La notte di Kangding Ray è stata la notte in cui abbiamo assistito alla trasformazione del pensiero in impulsi e gli impulsi in carne che si muoveva, dentro una macchina calcolatrice, tra miliardi di informazioni e nanomacchine infestanti attorno a noi.
Tra le sculture spigolose e grezze del Museo Marini, tra le sue strutture in bilico fra modernità e classicità, una messa in scena industriale e tecnologica si è mossa organica verso il pubblico raccoltosi poche ore prima per il live set degli Alpin Folks.
Lo spettacolo a cui assisteranno sarà ben diverso da quella formula ambient techno sperimentale, tra riflessioni '60s e panorami montani, di cui il duo fiorentino si fa pregevole fautore.
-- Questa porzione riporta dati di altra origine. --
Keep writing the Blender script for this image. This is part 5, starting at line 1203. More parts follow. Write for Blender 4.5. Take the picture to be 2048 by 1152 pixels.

I ritmi di Kangding Ray, nome d'arte di David Letellier, si muovono su onde cerebrali anomale, destrutturando il ritmo in atmosfere nere e fantascientifiche, per poi scavare dentro il grasso di ingranaggi matematici.
È una techno che parte dalle atmosfere cyberpunk care ai Black Rain e a quelle prog/sci-fi dell'ultimo Umberto, per poi sconvolgere in un flusso di coscienza di riprogrammazione neurolinguistica.
Il movimento è in equilibrio costante su una geometria caotica e lisergica, che collide continuamente in uno spazio vuoto, cercando adepti da contaminare.
David Letellier sta a capo chino per quasi tutto il tempo, concentrato sulla sua matassa spigolosa di ritmi. Una solida formula funzionale, una serie infinita di particelle soniche in apparente caos architettonico che racchiude tutto il museo, per poi scivolare dentro i tessuti muscolari e farli muovere in una danza meccanico-industriale.
Il processo di conversione mentale procede ineluttabile lungo tutto il live set, una serie incontrollabile e difficilmente riassumibile di pulsioni elettriche che riuscivano a concentrare nella loro essenzialità tutta la violenza e l'energia sessuale di un tribalismo teletrasportato in un futuro astratto.
Uno spettacolo freddo e perfetto nella sua forma cristallina e percussiva, un piccolo gioiello di suono geometrico.